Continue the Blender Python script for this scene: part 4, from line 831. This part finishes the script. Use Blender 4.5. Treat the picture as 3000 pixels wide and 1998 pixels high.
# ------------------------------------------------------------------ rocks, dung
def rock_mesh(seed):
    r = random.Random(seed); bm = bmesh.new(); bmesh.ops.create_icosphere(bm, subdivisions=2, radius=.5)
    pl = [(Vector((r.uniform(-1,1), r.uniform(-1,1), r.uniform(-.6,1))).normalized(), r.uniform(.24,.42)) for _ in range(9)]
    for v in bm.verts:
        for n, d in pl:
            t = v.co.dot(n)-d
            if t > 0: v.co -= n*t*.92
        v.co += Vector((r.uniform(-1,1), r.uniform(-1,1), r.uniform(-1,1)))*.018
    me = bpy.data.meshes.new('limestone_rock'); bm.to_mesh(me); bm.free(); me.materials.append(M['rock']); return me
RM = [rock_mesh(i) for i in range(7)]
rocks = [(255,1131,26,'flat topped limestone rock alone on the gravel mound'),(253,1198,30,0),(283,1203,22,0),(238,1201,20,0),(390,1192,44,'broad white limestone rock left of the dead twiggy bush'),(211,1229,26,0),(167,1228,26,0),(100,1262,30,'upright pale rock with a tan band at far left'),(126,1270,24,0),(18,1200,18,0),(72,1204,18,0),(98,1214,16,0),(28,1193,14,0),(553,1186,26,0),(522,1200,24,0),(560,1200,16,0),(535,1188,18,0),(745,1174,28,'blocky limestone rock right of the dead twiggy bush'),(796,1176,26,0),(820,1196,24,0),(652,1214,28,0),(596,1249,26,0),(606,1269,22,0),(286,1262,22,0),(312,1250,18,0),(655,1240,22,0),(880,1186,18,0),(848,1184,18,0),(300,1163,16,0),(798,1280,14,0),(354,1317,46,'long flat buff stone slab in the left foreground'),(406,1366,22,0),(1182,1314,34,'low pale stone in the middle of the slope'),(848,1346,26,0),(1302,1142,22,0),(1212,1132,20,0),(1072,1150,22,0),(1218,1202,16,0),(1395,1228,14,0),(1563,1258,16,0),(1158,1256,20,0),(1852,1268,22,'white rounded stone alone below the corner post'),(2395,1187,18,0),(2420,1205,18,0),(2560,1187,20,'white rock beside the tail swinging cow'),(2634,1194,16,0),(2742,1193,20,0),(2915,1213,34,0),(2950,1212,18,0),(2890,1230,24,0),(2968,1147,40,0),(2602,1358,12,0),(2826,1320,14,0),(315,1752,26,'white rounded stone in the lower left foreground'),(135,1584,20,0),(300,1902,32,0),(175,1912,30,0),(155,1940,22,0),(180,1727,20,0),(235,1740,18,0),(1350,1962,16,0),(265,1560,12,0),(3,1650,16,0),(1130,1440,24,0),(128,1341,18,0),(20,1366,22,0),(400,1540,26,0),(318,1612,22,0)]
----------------
> _Task to complete_
Repeat the listing exactly, from its first line to its last.

> _Answer to this exercise_
Continue the Blender Python script for this scene: part 4, from line 831. This part finishes the script. Use Blender 4.5. Treat the picture as 3000 pixels wide and 1998 pixels high.
# ------------------------------------------------------------------ rocks, dung
def rock_mesh(seed):
    r = random.Random(seed); bm = bmesh.new(); bmesh.ops.create_icosphere(bm, subdivisions=2, radius=.5)
    pl = [(Vector((r.uniform(-1,1), r.uniform(-1,1), r.uniform(-.6,1))).normalized(), r.uniform(.24,.42)) for _ in range(9)]
    for v in bm.verts:
        for n, d in pl:
            t = v.co.dot(n)-d
            if t > 0: v.co -= n*t*.92
        v.co += Vector((r.uniform(-1,1), r.uniform(-1,1), r.uniform(-1,1)))*.018
    me = bpy.data.meshes.new('limestone_rock'); bm.to_mesh(me); bm.free(); me.materials.append(M['rock']); return me
RM = [rock_mesh(i) for i in range(7)]
rocks = [(255,1131,26,'flat topped limestone rock alone on the gravel mound'),(253,1198,30,0),(283,1203,22,0),(238,1201,20,0),(390,1192,44,'broad white limestone rock left of the dead twiggy bush'),(211,1229,26,0),(167,1228,26,0),(100,1262,30,'upright pale rock with a tan band at far left'),(126,1270,24,0),(18,1200,18,0),(72,1204,18,0),(98,1214,16,0),(28,1193,14,0),(553,1186,26,0),(522,1200,24,0),(560,1200,16,0),(535,1188,18,0),(745,1174,28,'blocky limestone rock right of the dead twiggy bush'),(796,1176,26,0),(820,1196,24,0),(652,1214,28,0),(596,1249,26,0),(606,1269,22,0),(286,1262,22,0),(312,1250,18,0),(655,1240,22,0),(880,1186,18,0),(848,1184,18,0),(300,1163,16,0),(798,1280,14,0),(354,1317,46,'long flat buff stone slab in the left foreground'),(406,1366,22,0),(1182,1314,34,'low pale stone in the middle of the slope'),(848,1346,26,0),(1302,1142,22,0),(1212,1132,20,0),(1072,1150,22,0),(1218,1202,16,0),(1395,1228,14,0),(1563,1258,16,0),(1158,1256,20,0),(1852,1268,22,'white rounded stone alone below the corner post'),(2395,1187,18,0),(2420,1205,18,0),(2560,1187,20,'white rock beside the tail swinging cow'),(2634,1194,16,0),(2742,1193,20,0),(2915,1213,34,0),(2950,1212,18,0),(2890,1230,24,0),(2968,1147,40,0),(2602,1358,12,0),(2826,1320,14,0),(315,1752,26,'white rounded stone in the lower left foreground'),(135,1584,20,0),(300,1902,32,0),(175,1912,30,0),(155,1940,22,0),(180,1727,20,0),(235,1740,18,0),(1350,1962,16,0),(265,1560,12,0),(3,1650,16,0),(1130,1440,24,0),(128,1341,18,0),(20,1366,22,0),(400,1540,26,0),(318,1612,22,0)]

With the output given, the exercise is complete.